Because any deployable defense is believed to be at least a decade away, however, any such decision would be left to a future president and Congress.

Reagan last night repeated, in mild language, his claim that the Soviets have violated the unratified Salt II treaty while the United States has abided by its provisions. But he said the United States would not do so indefinitely.

"We'll have a decision several months from now to make with regard to whether we join them in violating the restraints," he said.

As an example, Reagan said the United States is approaching the treaty limit of 1,200 long-range nuclear-weapon launchers. Officials previously have said the administration will exceed that limit when a new Trident missile-firing submarine, the Alaska, joins the Navy, unless older subs are retired.

Reagan said that when the Soviets have faced such choices they have retired their subs but converted them into submarines for firing cruise missiles.

He said he "didn't recall" anything of the kind reported by columnist Jack Anderson, who said Reagan had passed word to Moscow in 1982 that he would not sign Salt II if it were ratified and that the Soviets in 1982 then told him they would not be bound by the treaty.
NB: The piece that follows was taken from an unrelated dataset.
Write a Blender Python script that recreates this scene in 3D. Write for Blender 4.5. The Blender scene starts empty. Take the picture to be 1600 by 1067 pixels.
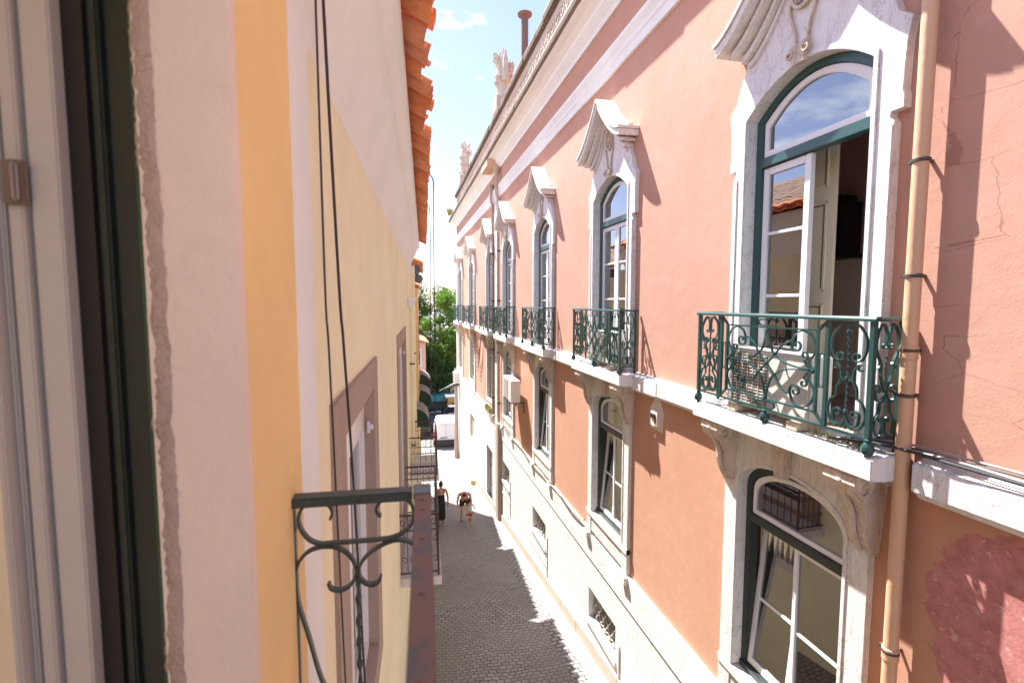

"I went into the office and I said, 'Where is all this coming from?' I do not remember any statement from the Soviet Union of that kind," Reagan said.

On another question involving U.S.-Soviet relations, the Vienna talks held by the two nations this week on the Mideast, he described the discussions as an opportunity to exchange views "and make sure that there couldn't be ny miscalculations that could lead to some kind of confrontation or problem."

Asked whether the Soviets had requested a direct negotiating role in Mideast diplomacy, Reagan said, "I haven't had a full enough report to say whether they mentioned some specific things."

The president also gave a general answer to a question about whether he saw "weakening signs" of commitment in Greece and other nations on the southern flank of the North Atlantic Treaty Organization.

Without being specific, Reagan said, "we're very concerned about some of the bilateral problems between countries there at our southern flank of NATO and the effect that they can have on the whole security of the alliance."

Though he sometimes seemed less assured than at his last news conference, Reagan appeared combative and engaged whenever the Central American issue was raised.

"We believe . . . that we have an obligation to be of help where we can to freedom fighters and lovers of freedom and democracy, from Afghanistan to Nicaragua . . . ," Reagan said.

The president's radio speech and his repeated statements last night indicated a new, more militant mood on obtaining aid for the anti-Sandinista rebels, which administration officials have described as an uphill fight in Congress.

But Reagan has vowed to take his case for aid to the people. Last night was a step in that endeavor.